Pendakian kami segera berakhir setelah kami melewati tebing yang cukup curam. Walau begitu tebing itu masih bisa dilewati dengan cukup mudah, dikarenakan sudah disediakan tali untuk membantu naik. Kita hanya perlu tetap fokus pada pijakan dan juga keseimbangan tubuh, mengingat saat pendakian kita pasti membawa carrier yang cukup berat.
Sekitar pukul setengah empat pagi kami sampai di camp area, dan kami langsung mendirikan tenda dan juga memasak makanan untuk mengisi ulang tenaga yang terbuang saat pendakian selama sekitar empat jam tersebut. Seusai bersantap, kami memutusakan untuk beristirahat di sekitara tenda sembari menunggu sunrise tiba. Hari itu menjadi hari keberuntngan kami dimana kami dapat melihat sunrise tanpa tertutup oleh kabut. Gradasi langit berwarna merah jambu serta backgroud gunung menjadi daya tarik yang menjadikan naik gunung menjadi opsi liburan.
Sekitar pukul lima, tiga orang dari kami memutuskan summit ke puncak untuk melihat lautan awan, tapi sayangnya cuaca kurang mendukung, kabut tiba tiba turun menghalangi pemandangan yang ada.
Karena istirahat dirasa sudah cukup, sekitar pukul sepuluh kami berberes untuk mulai turun dari atas. Kami sampai di base camp sekitar setenagh tiga sore. Kami bersih-bersih kemudian beristirahat di base camp. Saat istirahat saya kembali menanyakan perihal beebrapa peraturan yang mana kemarin sempat ditunda untuk dibahas.

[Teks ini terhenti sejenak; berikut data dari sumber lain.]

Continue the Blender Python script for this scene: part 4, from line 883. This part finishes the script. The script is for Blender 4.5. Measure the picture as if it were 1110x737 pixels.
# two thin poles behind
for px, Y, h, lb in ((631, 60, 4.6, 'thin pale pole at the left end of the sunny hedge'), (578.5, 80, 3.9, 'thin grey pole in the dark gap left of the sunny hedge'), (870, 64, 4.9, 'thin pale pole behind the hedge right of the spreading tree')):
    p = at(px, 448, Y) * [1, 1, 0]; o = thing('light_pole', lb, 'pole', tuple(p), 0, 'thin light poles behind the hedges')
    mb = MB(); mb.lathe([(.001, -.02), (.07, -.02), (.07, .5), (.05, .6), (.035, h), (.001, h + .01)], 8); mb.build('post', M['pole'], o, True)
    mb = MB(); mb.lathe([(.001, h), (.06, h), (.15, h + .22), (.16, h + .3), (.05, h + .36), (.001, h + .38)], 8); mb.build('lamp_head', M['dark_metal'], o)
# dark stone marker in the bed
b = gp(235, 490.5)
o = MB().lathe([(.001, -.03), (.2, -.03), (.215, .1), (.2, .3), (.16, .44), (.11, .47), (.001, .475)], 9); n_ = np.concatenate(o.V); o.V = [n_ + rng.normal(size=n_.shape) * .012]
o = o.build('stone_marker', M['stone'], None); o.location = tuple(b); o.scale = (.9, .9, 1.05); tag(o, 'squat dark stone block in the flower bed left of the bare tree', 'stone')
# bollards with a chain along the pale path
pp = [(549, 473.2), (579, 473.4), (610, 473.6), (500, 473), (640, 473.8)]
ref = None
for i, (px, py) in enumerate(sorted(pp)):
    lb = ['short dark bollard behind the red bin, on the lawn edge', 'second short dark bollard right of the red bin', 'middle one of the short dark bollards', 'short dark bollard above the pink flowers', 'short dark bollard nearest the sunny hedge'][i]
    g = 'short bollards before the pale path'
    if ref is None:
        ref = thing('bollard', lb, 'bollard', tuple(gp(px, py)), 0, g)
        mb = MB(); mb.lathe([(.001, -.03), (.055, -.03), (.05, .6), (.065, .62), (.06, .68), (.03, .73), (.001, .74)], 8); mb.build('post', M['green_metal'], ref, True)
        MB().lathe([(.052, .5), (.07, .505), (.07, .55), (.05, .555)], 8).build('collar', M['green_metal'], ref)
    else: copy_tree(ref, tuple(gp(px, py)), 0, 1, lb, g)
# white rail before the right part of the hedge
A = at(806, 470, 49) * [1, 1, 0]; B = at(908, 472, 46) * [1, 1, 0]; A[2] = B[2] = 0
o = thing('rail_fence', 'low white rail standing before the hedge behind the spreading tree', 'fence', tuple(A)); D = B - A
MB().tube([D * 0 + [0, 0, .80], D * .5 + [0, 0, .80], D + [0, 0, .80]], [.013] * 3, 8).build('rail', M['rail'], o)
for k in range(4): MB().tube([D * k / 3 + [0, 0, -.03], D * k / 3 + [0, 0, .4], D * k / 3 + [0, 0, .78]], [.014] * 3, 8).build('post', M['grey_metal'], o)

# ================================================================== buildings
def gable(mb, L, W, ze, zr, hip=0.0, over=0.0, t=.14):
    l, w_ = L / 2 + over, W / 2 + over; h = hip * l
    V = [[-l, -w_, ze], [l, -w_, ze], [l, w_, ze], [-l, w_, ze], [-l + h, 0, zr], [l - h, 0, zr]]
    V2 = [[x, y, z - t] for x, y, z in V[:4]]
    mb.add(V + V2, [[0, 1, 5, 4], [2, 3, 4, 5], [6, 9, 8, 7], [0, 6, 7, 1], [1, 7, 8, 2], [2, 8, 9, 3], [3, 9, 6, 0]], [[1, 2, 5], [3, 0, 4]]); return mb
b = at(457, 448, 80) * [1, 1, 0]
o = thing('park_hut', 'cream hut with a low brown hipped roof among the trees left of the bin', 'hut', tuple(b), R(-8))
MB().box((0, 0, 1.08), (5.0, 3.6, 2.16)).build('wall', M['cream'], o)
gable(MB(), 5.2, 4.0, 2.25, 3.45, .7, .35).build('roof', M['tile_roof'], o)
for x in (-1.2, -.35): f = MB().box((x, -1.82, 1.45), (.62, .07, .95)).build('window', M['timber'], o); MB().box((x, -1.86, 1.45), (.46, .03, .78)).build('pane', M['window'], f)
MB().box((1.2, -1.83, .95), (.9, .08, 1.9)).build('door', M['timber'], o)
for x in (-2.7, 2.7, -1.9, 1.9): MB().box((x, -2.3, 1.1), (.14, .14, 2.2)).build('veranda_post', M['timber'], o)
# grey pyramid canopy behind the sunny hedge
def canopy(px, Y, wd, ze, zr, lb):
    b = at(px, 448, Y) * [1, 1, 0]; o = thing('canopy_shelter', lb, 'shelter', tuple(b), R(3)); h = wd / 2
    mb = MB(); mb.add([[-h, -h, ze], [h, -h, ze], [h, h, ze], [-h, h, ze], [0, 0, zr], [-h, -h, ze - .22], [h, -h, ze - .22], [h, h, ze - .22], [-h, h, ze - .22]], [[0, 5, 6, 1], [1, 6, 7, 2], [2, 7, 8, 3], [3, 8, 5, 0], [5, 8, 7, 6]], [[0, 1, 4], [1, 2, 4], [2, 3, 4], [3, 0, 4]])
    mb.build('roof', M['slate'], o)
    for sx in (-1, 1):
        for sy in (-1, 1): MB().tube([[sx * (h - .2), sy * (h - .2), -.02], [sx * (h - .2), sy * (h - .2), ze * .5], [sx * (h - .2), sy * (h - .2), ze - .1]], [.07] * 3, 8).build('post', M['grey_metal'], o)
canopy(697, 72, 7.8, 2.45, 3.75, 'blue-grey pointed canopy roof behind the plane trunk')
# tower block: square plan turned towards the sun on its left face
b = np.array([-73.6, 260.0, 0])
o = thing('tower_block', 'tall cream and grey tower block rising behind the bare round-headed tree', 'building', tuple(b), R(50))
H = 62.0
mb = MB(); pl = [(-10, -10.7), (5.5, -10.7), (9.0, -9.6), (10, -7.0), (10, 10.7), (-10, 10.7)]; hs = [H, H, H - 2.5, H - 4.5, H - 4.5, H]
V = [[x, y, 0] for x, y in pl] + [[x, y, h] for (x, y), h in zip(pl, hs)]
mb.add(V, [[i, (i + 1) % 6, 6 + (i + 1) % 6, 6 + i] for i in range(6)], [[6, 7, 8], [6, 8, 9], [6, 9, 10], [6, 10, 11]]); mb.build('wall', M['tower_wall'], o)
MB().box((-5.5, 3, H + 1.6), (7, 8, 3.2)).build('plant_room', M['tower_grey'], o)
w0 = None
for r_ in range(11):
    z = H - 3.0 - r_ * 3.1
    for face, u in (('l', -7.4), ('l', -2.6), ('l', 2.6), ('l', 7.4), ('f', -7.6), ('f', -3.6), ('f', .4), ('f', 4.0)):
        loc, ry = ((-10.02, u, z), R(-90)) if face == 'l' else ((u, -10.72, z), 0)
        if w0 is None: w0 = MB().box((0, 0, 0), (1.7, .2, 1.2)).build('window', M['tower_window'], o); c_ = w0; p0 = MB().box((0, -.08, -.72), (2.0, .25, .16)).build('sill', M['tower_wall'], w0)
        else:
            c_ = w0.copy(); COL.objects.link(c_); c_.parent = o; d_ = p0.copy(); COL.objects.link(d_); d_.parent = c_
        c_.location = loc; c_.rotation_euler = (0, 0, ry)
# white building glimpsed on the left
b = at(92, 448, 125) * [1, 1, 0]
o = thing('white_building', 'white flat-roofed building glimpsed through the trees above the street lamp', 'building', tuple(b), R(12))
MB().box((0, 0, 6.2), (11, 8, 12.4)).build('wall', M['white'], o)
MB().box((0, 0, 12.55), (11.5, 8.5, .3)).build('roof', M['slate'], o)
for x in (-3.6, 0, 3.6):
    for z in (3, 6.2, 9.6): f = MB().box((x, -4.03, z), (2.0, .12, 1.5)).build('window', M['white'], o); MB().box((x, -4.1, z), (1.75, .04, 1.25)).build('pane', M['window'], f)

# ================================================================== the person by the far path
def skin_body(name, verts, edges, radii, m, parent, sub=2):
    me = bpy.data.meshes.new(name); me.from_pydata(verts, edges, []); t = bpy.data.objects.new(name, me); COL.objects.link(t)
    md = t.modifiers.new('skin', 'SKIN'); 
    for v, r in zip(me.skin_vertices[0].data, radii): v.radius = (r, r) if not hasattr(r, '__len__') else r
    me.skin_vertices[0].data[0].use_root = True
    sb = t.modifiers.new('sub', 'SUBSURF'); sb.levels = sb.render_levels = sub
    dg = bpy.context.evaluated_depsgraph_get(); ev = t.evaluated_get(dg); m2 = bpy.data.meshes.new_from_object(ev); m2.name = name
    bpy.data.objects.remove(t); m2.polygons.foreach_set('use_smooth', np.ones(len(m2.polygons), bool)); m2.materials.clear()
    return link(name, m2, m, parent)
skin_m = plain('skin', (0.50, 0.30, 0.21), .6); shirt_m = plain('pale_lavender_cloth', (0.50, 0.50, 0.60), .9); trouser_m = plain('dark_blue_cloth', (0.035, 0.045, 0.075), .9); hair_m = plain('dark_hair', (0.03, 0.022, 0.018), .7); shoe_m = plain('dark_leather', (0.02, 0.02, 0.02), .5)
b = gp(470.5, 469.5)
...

 "Jadi dilarangnya membawa boneka itu karena ditakutkan seagai media atau peratara mahkluk halus, atau bonekanya dapat dirasuki makhluk halus yang berada di gunung. Terus untuk tidak diperbolehkanya atribut berwarna kuning alasan pertama adalah soal kearifan mas, selain itu karena dahulu gunung Bismo memiliki kaitan erat dengan kerajaan Mataram Kuno dimana yang menjadi warna kebanggaan kerajan tersebut adalah warna kuning. Jadi itu mas kalau pakai warna kuning nanti bakal diperlakukan khusus oleh penghuni disana karena dikira satu trah atau satu almamater dengan lelulur itu. Pernah ada beberapa kejadian sebelum dilarangnya memakai atribut warna kuning di sini, seperti tenda yang berwarna kuning biasanya kerap ada suara langkah di luat tenda, tenda nya tiba-tiba bergoyang padahal tidak sedang ada angina atau badai, tenda kuning yang rusak. Ya walaupun gak tau ya mas, itu kebetulan atau tidak tapi untuk sekarang dilarang sebagai antisipasi terjadinya hal-hal yang tidak di inginkan." Ungkap bapak penjaga base camp.
Tak hanya sampai disitu, saya juga menanyakan perihal dilarangnya berfoto diatas Batu Tumpang. Bapak penjeaga base camp menjelaskan bahwa dahulu di bawah batu tersebut merupakan sebuah petilasan atau tempat untuk berdoa berupa archa atau batuan candi sebelum diganti menjadi seperti nisan. Jadi dilarangnya berfoto diatas batu tersebut dikerenakan perihal adat dan kesopanan, dimana kita harus menghargai peninggalan leluhur yang ada di sana.